Besides Trump’s incitement that originally drove the Capitol riot, he has since raised the prospect on multiple occasions of (if he becomes president once again) issuing pardons to members of the mob, who are accused — among other charges — of assault on law enforcement, seditious conspiracy, and felony obstruction. Participants in the riot targeted top officials in the federal government, and in certain instances, they came very close to these public figures. Who could say what would have taken place if rioters actually got a hold of Mike Pence and Chuck Schumer? The gallows put up outside the Capitol aren’t exactly reassuring regarding the possibilities. The rioter who received what so far is the longest sentence for anybody in the mob tackled an officer to the ground and grabbed onto the struggling cop’s gear. These are the kinds of people Trump is interested in pardoning, providing as explicit an acceptance as any of political violence.

“The Rule of Law is not assured. It is fragile. It demands constant effort and vigilance,” Garland said Saturday. “The responsibility to ensure the Rule of Law is and has been the duty of every generation in our country’s history. It is now your duty as well. And it is one that is especially urgent today at a time of intense polarization in America… Overcoming the current polarization in our public life is, and will continue to be, a difficult task. But we cannot overcome it by ignoring it. We must address the fractures in our society with honesty, with humility, and with respect for the Rule of Law. This demands that we tolerate peaceful disagreement with one another on issues of politics and policy. It demands that we listen to each other, even when we disagree. And it demands that we reject violence and threats of violence that endanger each other and endanger our democracy. We must not allow the fractures between us to fracture our democracy.”
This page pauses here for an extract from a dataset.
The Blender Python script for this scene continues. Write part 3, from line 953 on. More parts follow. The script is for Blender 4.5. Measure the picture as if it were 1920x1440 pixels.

Earlier in his remarks, the attorney general also spoke of the nature of the rule of law. “The Rule of Law means that the law treats each of us alike: there is not one rule for friends, another for foes; one rule for the powerful, another for the powerless; a rule for the rich, another for the poor; or different rules, depending upon one’s race or ethnicity or country of origin,” he told his listeners. This concept obviously applies to Trump, who apparently faces possibilities of criminal charges in connection to investigations including the Georgia probe into post-2020 election meddling led by Fulton County District Attorney Fani Willis and the Justice Department examination of the handling of classified and generally highly sensitive documents from Trump’s administration. Some have expressed concerns about the potential political ramifications of charges against a former president. What about the implications of letting a former president live by essentially different legal standards than millions of Americans?